More than 34% of the national housing stock is being rented and the percentage is climbing, according to Moody’s Analytics.
Slow income growth coming out of the recession and a lack of savings for a down payment pushed rental demand higher. Vacancy rates, according to Moody’s, dropped for all types of properties during 2011. But for multifamily units of five or more, vacancies plunged below 10.5% from a high of 12.5% at the beginning of 2010.
To meet the escalating demand, construction starts on multifamily properties averaged 221,000 multifamily units from February to April, up from an average of 67,000 at the end of 2009. Many of the construction crews laid off after the housing bust are migrating to multifamily projects, though unemployment in the sector remains difficult.
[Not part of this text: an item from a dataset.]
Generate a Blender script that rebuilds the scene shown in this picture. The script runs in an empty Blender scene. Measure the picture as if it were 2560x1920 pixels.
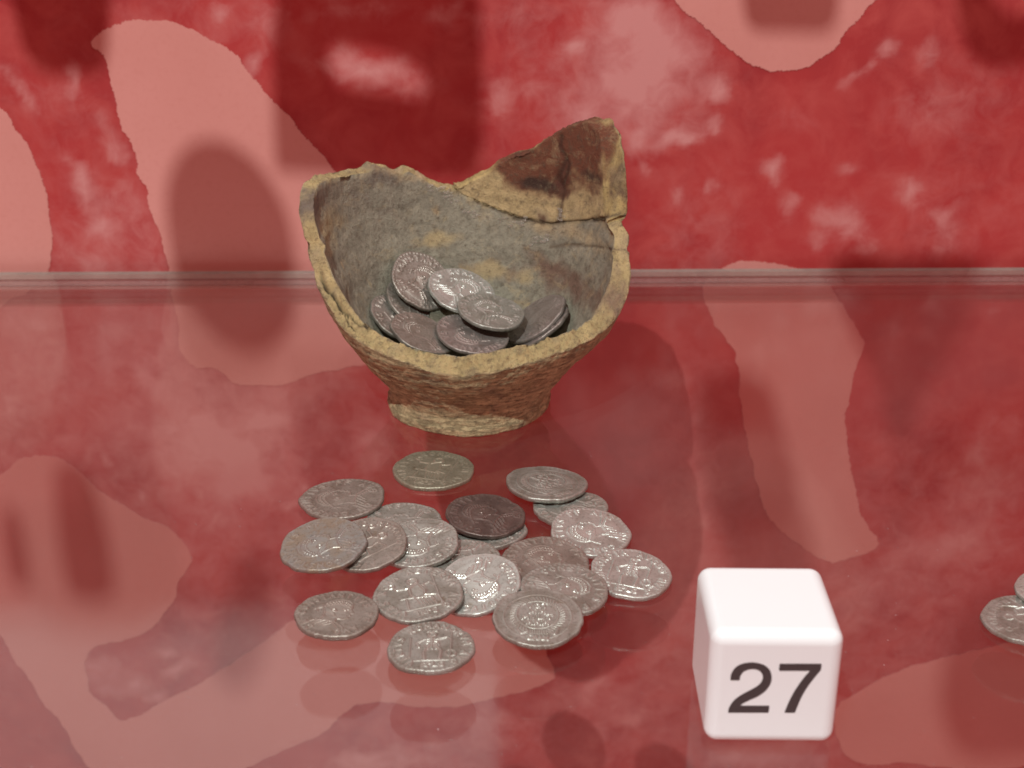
import bpy, bmesh, math, random
import numpy as np
from mathutils import Vector, Matrix, noise as mn

random.seed(4); np.random.seed(4)
S = bpy.context.scene
C = S.collection
MM = 0.001
PI = math.pi

# ------------------------------------------------------------------ camera
PITCH = math.radians(23.5)
FOC = 3416.0            # focal length in photograph pixels (2560 wide)
CAM = np.array([0.0, 0.0, 161.0])
cam_d = bpy.data.cameras.new("camera")
cam = bpy.data.objects.new("camera", cam_d); C.objects.link(cam)
cam.location = CAM * MM
cam.rotation_euler = (math.radians(90) - PITCH, 0, 0)
cam_d.sensor_width = 36.0
cam_d.lens = 36.0 * FOC / 2560.0
cam_d.clip_start = 0.01; cam_d.clip_end = 20
cam_d.dof.use_dof = True
cam_d.dof.focus_distance = 0.335
cam_d.dof.aperture_fstop = 28.0
S.camera = cam

# ------------------------------------------------------------------ light
world = bpy.data.worlds.new("World"); S.world = world
world.use_nodes = True
world.node_tree.nodes["Background"].inputs[0].default_value = (1.0, 0.20, 0.16, 1)
world.node_tree.nodes["Background"].inputs[1].default_value = 0.44
LIGHT = np.array([-190.0, -300.0, 800.0])
sp = bpy.data.lights.new("case_spotlight", 'SPOT')
sp.energy = 43.0; sp.color = (0.985, 1.0, 0.985)
sp.shadow_soft_size = 0.0045
sp.spot_size = math.radians(75); sp.spot_blend = 0.6
so = bpy.data.objects.new("case_spotlight", sp); C.objects.link(so)
so.location = LIGHT * MM
_d = Vector((20, 400, 0)) - Vector(LIGHT)
so.rotation_euler = _d.to_track_quat('-Z', 'Y').to_euler()
# added soft fill from the upper right, lifting the bowl's left inner wall
al = bpy.data.lights.new("soft_fill_light", 'AREA')
al.shape = 'RECTANGLE'; al.size = 0.34; al.size_y = 0.34
al.energy = 2.9; al.color = (.97, 1.0, 0.98)
ao = bpy.data.objects.new("soft_fill_light", al); C.objects.link(ao)
ao.location = (0.44, 0.10, 0.86)
ao.rotation_euler = (Vector((0, .36, 0)) - Vector(ao.location)).to_track_quat('-Z', 'Y').to_euler()

S.view_settings.view_transform = 'Standard'
S.view_settings.look = 'None'
S.view_settings.exposure = 0.0
S.cycles.max_bounces = 12
S.cycles.transparent_max_bounces = 16
S.cycles.sample_clamp_indirect = 6.0

# ------------------------------------------------------------------ helpers
FW = np.array([0, math.cos(PITCH), -math.sin(PITCH)])
UP = np.array([0, math.sin(PITCH), math.cos(PITCH)])
RT = np.array([1.0, 0, 0])

def ray(px, py):
    """direction of the line of sight through a point of the photograph (2560 x 1920)"""
    v = FW + RT * (px - 1280) / FOC - UP * (py - 960) / FOC
    return v / np.linalg.norm(v)

def at_z(px, py, z=0.0):
    v = ray(px, py); return CAM + v * (z - CAM[2]) / v[2]

WY, WS = 482.0, 0.014          # back panel: y = WY + WS * x
def at_wall(px, py, off=0.0):
    v = ray(px, py)
    t = (WY - off) / (v[1] - WS * v[0])
    return CAM + v * t

def tag(o, label=None, cat=None, group=None, kind=None):
    if label: o["label"] = label
    if cat: o["category"] = cat
    if group: o["group"] = group
    if kind: o["kind"] = kind
    return o

def mesh_obj(name, verts, faces, mat=None, parent=None, smooth=True):
    me = bpy.data.meshes.new(name)
    me.from_pydata([tuple(v) for v in (np.asarray(verts) * MM)], [], faces)
    me.validate()
    if smooth:
        me.polygons.foreach_set("use_smooth", [True] * len(me.polygons))
    if mat: me.materials.append(mat)
    o = bpy.data.objects.new(name, me); C.objects.link(o)
    if parent: o.parent = parent
    return o

def set_color(me, cols, name="tone"):
    a = me.color_attributes.new(name, 'FLOAT_COLOR', 'POINT')
    buf = np.ones((len(me.vertices), 4), dtype=np.float32)
    buf[:, :3] = cols
    a.data.foreach_set("color", buf.ravel())

def set_float(me, vals, name):
    a = me.attributes.new(name, 'FLOAT', 'POINT')
    a.data.foreach_set("value", np.asarray(vals, dtype=np.float32))

class NT:
    """small helper for writing node materials"""
    def __init__(self, name):
        self.m = bpy.data.materials.new(name); self.m.use_nodes = True
        self.t = self.m.node_tree; self.t.nodes.clear()
        self.out = self.n("ShaderNodeOutputMaterial")
    def n(self, k, **kw):
        nd = self.t.nodes.new(k)
        for a, b in kw.items(): setattr(nd, a, b)
        return nd
    def l(self, a, b): self.t.links.new(a, b)
    def noise(self, scale, detail=6, rough=.6, dist=0.0, vec=None):
        nd = self.n("ShaderNodeTexNoise")
        nd.inputs["Scale"].default_value = scale; nd.inputs["Detail"].default_value = detail
        nd.inputs["Roughness"].default_value = rough; nd.inputs["Distortion"].default_value = dist
        if vec is None:
            if not hasattr(self, "tc"): self.tc = self.n("ShaderNodeTexCoord")
            vec = self.tc.outputs["Object"]
        self.l(vec, nd.inputs["Vector"])
        return nd.outputs["Fac"]
    def ramp(self, fac, stops):
        r = self.n("ShaderNodeValToRGB")
        e = r.color_ramp.elements
        while len(e) < len(stops): e.new(.5)
        for i, (p, c) in enumerate(stops):
            e[i].position = p
            e[i].color = (c, c, c, 1) if not hasattr(c, '__len__') else (*c, 1)
        self.l(fac, r.inputs["Fac"]); return r.outputs["Color"]
    def mix(self, a, b, fac, mode='MIX'):
        x = self.n("ShaderNodeMix", data_type='RGBA', blend_type=mode)
        for s, v in ((x.inputs["Factor"], fac), (x.inputs["A"], a), (x.inputs["B"], b)):
            if isinstance(v, (int, float)): s.default_value = v
            elif isinstance(v, tuple): s.default_value = (*v, 1)
            else: self.l(v, s)
        return x.outputs["Result"]
    def math(self, op, a, b=0.0, c=None):
        x = self.n("ShaderNodeMath", operation=op)
        for i, v in enumerate((a, b) if c is None else (a, b, c)):
            if isinstance(v, (int, float)): x.inputs[i].default_value = v
            else: self.l(v, x.inputs[i])
        return x.outputs[0]
    def bump(self, h, strength, dist):
        b = self.n("ShaderNodeBump")
        b.inputs["Strength"].default_value = strength; b.inputs["Distance"].default_value = dist
        self.l(h, b.inputs["Height"]); return b.outputs["Normal"]
    def attr(self, name, out="Color"):
        a = self.n("ShaderNodeAttribute", attribute_name=name); return a.outputs[out]
    def bsdf(self, color, rough=.6, metal=0.0, normal=None, spec=.5):
        p = self.n("ShaderNodeBsdfPrincipled")
        for k, v in (("Base Color", color), ("Roughness", rough), ("Metallic", metal)):
            s = p.inputs[k]
            if isinstance(v, (int, float)): s.default_value = v
            elif isinstance(v, tuple): s.default_value = (*v, 1)
            else: self.l(v, s)
        p.inputs["Specular IOR Level"].default_value = spec
        if normal is not None: self.l(normal, p.inputs["Normal"])
        return p
    def done(self, sh):
        self.l(sh, self.out.inputs["Surface"]); return self.m

# ------------------------------------------------------------------ materials
def mat_glass():
    t = NT("clear_shelf_glass")
    g = t.n("ShaderNodeNewGeometry")
    dot = t.n("ShaderNodeVectorMath", operation='DOT_PRODUCT')
    t.l(g.outputs["Incoming"], dot.inputs[0]); t.l(g.outputs["Normal"], dot.inputs[1])
    c = t.math('ABSOLUTE', dot.outputs["Value"])
    f = t.math('MULTIPLY_ADD', t.math('POWER', t.math('SUBTRACT', 1.0, c), 5.0), 1.08, 0.052)
    tr = t.n("ShaderNodeBsdfTransparent"); tr.inputs[0].default_value = (.965, .975, .968, 1)
    gl = t.n("ShaderNodeBsdfGlossy"); gl.inputs["Roughness"].default_value = 0.09
    gl.inputs["Color"].default_value = (1, 1, 1, 1)
    mx = t.n("ShaderNodeMixShader")
    t.l(f, mx.inputs[0]); t.l(tr.outputs[0], mx.inputs[1]); t.l(gl.outputs[0], mx.inputs[2])
    # a thin film of dust on the faces
    du = t.n("ShaderNodeBsdfDiffuse"); du.inputs["Color"].default_value = (.72, .74, .74, 1)
    sp1 = t.ramp(t.noise(900, 2, .5), [(.74, 0.0), (.80, .30)])
    am = t.math('ADD', t.ramp(t.noise(9, 4, .6, .5), [(.3, .005), (.7, .017)]), sp1)
    m2 = t.n("ShaderNodeMixShader")
    t.l(am, m2.inputs[0]); t.l(mx.outputs[0], m2.inputs[1]); t.l(du.outputs[0], m2.inputs[2])
    return t.done(m2.outputs[0])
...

Multifamily properties escaped overbuilding in the boom, but now some fear a bubble may be forming. Moody’s analysts said the fear is “misplaced.”
“Acceleration in apartment construction exceeds that of single-family construction, but in the context of longer term trends apartment construction is not keeping up with households,” Moody’s said.
Still, rents are climbing. According to Property Portfolio Research, rents in the largest areas increased an average 5% from last year.
Research from Fannie Mae earlier in the year showed more than half of renters have to spend at least 30% of their monthly income on housing.
Moody’s analysts suggested investors could profit from converting distressed borrowers into renters with the intent of selling the property once appreciation occurs. Bank of America (BAC) began such a pilot program last year.
“Very few new single-family units are being built, with even fewer being built with the intent to rent,” Moody’s said. “Conversions to rental units are the main way of adding to supply.”